- The upcoming Volvo XC40 Recharge EV will make a low-speed noise that started as a human voice.
- The turn-signal sound in current Volvos started as the sound of a stick breaking in two.
- Volvo says 300 sticks were snapped before the right sound was found.
At its headquarters in Gothenburg, Sweden, Volvo’s Active Sound Experience is building the noises that issue from current and future cars. During a tour of the facility, sound designer Frederick Hagman demoed the noise that the upcoming XC40 Recharge EV will make while it’s stopped, moving slowly, and driving in reverse. He also shared a tidbit about the current noise heard in Volvos every time you use the blinkers: it’s the sound of a stick being broken in two.
The stick in question was either from a spruce or fir tree located in a forest about 60 miles from Volvo HQ. Hagman said Volvo’s team went into the forest and recorded about 300 sticks breaking to get the source audio file needed for the blinker. After returning and listening to all the sticks breaking to find the right one, Hagman said, they then layered the sound and adjusted its pitch up and down to create the two noises.
“We wanted something which was more kind of full-body,” Hagman said.
Finally, the sound designers slowed the timing between the clicks to a more calming rate of about 150 beats per minute. All for something Volvo drivers hear before turning or changing lanes.
Volvo has made a huge push toward sustainability; Hagman even noted, in jest, that the sticks the automaker used were already dead and gathered from the forest floor. But it also helps that a dry, dead stick has much more of a crack while breaking than one right off a tree.
That sort of natural source material for a sound is also the base for the automaker’s upcoming EVs. For the XC40 Recharge and other electrified Volvos, the noise the vehicles make while standing still is a vocal sample. As with the stick sound, the original audio has been adjusted and layered. In this case, the sound resembles a slowly pulsing choral ensemble that’s meant to be relaxing. It’s very subtle and only meant to be heard from about six feet away.
While the vehicle is moving forward, a slight hum is created. Its gets louder as the vehicle speeds and cuts off at about 18 mph. In reverse, that same sound is accompanied by a sort of electric heartbeat beeping. It’s not nearly as annoying or loud as what you’d hear from a truck or a piece of construction equipment. One person likened it to sonar.
All of these noises are created out of the desire to reduce the sound pollution of vehicles as much as possible while still emitting audio that warns pedestrians, bicyclists, and other drivers of the approach of a vehicle. The desire is to not startle but to grab attention.

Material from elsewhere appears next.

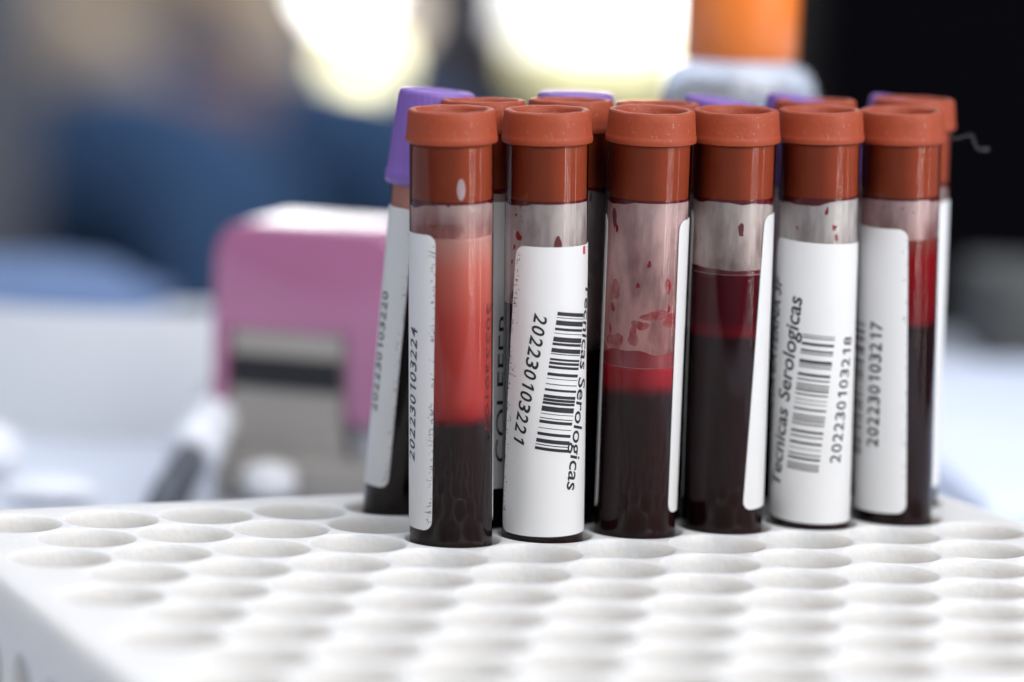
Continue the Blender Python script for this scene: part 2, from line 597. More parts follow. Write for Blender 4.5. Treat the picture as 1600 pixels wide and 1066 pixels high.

As more and more EVs show up on roadways—each with its own unique low-speed sound—parking lots and residential areas will soon have an orchestra of competing alerts. How well those alerts work compared to the rumble of a combustion engine is yet to be seen. What we do know is that somewhere in a Swedish forest, there’s a tree that birthed a turn signal click, and that’s about as Volvo as Volvo can get.